-- Begin --

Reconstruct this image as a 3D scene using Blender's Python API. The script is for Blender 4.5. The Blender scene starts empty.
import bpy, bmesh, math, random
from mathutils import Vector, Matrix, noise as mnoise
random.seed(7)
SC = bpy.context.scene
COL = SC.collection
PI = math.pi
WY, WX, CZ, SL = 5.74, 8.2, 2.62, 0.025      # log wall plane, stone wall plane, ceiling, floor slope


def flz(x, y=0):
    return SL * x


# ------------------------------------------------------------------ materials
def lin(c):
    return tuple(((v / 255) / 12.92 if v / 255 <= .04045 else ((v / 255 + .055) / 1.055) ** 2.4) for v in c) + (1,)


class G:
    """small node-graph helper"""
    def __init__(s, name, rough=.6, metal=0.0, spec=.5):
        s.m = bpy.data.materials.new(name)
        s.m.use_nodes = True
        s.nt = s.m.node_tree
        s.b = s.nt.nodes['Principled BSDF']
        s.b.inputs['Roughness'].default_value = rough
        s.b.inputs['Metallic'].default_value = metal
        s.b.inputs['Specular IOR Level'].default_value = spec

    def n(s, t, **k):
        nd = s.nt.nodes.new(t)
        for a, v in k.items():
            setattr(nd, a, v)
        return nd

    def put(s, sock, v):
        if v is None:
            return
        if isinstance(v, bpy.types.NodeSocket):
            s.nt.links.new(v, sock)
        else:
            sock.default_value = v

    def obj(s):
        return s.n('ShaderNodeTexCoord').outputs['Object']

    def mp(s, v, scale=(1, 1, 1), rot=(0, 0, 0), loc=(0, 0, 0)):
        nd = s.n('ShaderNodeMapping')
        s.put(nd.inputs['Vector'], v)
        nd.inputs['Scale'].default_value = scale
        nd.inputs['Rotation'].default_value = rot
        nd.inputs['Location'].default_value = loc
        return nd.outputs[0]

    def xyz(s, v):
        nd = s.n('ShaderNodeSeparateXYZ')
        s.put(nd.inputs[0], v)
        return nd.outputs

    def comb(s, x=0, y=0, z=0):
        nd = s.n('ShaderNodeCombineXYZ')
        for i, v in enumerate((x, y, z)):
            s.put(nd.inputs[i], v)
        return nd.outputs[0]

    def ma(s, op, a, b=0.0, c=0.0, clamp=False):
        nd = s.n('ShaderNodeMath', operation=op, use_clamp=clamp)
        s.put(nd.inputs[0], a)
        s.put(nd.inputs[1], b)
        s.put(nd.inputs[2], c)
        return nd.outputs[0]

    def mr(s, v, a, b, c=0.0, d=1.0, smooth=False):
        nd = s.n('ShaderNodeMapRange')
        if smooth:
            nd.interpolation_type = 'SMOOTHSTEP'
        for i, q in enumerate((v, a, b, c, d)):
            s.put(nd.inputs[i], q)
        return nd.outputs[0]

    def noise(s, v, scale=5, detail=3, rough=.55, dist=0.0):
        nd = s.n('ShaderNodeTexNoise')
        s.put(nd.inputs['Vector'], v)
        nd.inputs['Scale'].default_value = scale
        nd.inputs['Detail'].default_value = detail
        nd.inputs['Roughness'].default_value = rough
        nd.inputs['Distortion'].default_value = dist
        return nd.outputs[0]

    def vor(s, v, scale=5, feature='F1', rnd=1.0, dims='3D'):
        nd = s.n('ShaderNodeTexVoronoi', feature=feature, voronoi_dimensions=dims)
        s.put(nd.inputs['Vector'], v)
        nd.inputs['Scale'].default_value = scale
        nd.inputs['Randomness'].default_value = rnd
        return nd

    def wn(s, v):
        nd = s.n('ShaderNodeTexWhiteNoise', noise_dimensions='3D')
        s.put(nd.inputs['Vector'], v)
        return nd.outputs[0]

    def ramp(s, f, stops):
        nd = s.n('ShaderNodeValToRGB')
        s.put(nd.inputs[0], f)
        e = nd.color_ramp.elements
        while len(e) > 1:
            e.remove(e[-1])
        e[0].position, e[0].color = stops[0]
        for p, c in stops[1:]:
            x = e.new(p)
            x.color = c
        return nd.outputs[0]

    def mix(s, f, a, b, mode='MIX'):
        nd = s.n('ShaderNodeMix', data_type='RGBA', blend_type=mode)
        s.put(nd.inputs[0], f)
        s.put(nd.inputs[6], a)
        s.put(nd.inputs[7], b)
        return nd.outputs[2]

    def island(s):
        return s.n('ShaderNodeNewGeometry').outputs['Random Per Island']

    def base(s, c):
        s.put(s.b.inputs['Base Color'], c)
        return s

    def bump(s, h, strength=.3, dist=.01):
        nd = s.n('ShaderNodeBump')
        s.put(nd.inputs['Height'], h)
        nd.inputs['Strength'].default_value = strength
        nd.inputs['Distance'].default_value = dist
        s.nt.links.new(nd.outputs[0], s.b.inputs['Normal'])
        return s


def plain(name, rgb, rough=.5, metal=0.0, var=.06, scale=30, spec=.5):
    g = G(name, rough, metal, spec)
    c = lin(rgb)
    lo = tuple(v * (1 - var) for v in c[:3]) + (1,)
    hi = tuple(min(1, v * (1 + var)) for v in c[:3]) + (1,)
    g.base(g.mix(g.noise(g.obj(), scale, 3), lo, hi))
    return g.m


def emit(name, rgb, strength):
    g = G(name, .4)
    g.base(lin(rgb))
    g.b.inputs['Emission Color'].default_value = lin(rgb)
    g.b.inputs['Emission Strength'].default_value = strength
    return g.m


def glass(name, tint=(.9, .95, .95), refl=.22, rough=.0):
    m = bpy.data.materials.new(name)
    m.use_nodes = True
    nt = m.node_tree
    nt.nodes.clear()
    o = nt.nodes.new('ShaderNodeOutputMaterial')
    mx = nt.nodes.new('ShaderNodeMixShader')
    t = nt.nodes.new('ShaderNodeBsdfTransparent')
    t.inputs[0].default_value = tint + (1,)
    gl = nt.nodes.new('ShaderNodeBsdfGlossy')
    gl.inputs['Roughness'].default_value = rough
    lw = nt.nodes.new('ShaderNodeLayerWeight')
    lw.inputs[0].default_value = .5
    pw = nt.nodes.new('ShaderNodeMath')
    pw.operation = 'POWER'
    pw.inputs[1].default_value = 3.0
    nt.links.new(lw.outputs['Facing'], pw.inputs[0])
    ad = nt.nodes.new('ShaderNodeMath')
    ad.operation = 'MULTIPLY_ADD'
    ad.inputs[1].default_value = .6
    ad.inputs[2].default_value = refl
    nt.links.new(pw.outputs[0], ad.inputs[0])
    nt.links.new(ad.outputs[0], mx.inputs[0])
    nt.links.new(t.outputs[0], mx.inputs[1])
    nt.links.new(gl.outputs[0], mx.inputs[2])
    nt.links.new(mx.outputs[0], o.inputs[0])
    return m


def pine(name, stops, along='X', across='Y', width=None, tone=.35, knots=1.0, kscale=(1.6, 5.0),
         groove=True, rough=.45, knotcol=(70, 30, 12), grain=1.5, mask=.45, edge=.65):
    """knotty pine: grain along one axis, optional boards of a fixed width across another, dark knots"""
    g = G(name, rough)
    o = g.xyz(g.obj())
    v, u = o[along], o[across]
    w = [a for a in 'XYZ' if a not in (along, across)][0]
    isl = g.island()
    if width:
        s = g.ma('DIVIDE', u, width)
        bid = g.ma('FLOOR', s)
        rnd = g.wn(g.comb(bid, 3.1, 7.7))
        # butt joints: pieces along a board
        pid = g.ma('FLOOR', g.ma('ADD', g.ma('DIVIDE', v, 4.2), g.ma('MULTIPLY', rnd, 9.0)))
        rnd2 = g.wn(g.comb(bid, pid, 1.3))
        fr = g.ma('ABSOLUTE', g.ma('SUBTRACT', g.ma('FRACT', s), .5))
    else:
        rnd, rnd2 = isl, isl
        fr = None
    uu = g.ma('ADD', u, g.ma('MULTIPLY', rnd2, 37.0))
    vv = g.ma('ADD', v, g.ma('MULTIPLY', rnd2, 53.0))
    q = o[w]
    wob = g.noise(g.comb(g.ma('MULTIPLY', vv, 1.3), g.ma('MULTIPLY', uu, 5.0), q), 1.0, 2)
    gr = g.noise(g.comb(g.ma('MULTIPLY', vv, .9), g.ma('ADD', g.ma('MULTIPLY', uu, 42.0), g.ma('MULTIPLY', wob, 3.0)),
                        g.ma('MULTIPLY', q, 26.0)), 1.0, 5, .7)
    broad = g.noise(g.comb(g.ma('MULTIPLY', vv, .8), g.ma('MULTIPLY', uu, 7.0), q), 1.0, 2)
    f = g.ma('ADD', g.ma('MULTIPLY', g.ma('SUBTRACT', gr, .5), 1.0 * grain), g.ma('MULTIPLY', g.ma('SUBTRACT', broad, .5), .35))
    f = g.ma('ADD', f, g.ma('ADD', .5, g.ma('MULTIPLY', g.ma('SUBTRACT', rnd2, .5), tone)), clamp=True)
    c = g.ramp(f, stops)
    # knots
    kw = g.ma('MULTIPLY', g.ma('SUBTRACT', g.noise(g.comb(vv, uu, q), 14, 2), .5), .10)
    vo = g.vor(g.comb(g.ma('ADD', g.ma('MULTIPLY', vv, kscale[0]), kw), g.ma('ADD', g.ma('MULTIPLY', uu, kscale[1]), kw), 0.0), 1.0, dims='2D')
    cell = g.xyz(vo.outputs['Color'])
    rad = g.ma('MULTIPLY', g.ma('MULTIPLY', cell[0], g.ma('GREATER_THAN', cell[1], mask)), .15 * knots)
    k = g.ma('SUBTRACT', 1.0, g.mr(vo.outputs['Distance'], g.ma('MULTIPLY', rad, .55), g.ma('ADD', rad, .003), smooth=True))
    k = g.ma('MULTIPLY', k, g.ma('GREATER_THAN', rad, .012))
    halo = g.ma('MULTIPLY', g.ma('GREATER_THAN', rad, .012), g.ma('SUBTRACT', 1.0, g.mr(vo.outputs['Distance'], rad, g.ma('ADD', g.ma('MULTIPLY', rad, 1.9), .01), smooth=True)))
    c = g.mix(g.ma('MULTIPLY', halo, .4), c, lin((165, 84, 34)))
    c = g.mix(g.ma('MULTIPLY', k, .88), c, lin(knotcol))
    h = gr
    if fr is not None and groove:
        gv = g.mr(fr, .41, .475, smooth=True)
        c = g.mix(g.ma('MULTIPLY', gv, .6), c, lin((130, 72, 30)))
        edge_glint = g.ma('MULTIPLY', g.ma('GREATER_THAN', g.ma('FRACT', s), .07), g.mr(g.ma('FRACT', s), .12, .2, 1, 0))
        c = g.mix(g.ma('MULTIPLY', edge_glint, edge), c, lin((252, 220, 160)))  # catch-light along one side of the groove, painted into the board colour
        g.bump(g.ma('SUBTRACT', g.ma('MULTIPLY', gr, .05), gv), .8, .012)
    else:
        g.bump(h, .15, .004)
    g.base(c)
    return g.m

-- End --

# WHAT IS REQUIRED
Extract the lines above, from the first one through the one containing "return SL * x", and return only those, unchanged.

# ANSWER IN FULL
Reconstruct this image as a 3D scene using Blender's Python API. The script is for Blender 4.5. The Blender scene starts empty.
import bpy, bmesh, math, random
from mathutils import Vector, Matrix, noise as mnoise
random.seed(7)
SC = bpy.context.scene
COL = SC.collection
PI = math.pi
WY, WX, CZ, SL = 5.74, 8.2, 2.62, 0.025      # log wall plane, stone wall plane, ceiling, floor slope


def flz(x, y=0):
    return SL * x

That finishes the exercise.